The quality issue has always been there except what is becoming more and more different today than years ago. Its about the exponential complexity of growth not only in the software itself but also in the number of dimensions of software connected to the hardware, connected to other software which I call systemic complexity has also grown massively. The worst the software quality is the more risks of having natural openings to somebody who really know what he or she is doing and once you penetrate. In sum the impact of faulty software is huge.

If you look at the larger technology landscape, the market is at an intersection of a major disruption where a nexus of forces are shaping and reshaping business strategies, old school thinking is no longer good, what would be your priorities for next 12 months given this new normal landscape?
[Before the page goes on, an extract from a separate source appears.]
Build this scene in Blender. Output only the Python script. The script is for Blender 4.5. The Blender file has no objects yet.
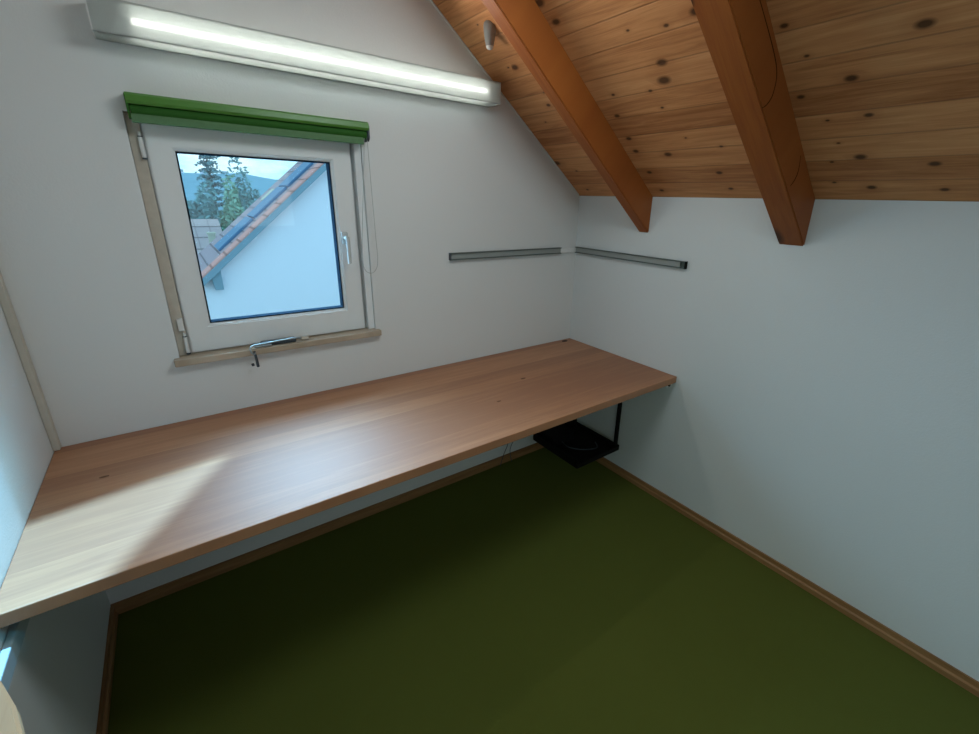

A combination of immensely powerful silicon technology makes it possible to see a whole wave of pattern recognition, learning, reasoning (digital intelligence capabilities), while simultaneously connectivity will continue massively. That opens the door for opportunities, the business that we are in, we are at the heart of heart of high-tech, meaning we enable the most advanced chips in the world, and we are now aiming to apply the same techniques that we have learnt for many years on hardware in the software world. For instance, ‘Sign off’ in hardware means there is a set of processes and batch of tests that you have to do before you go to manufacturing. Our objective is to provide a platform that can do software sign offs and not with the promise that it is 100% but with a promise that it gets better with every release.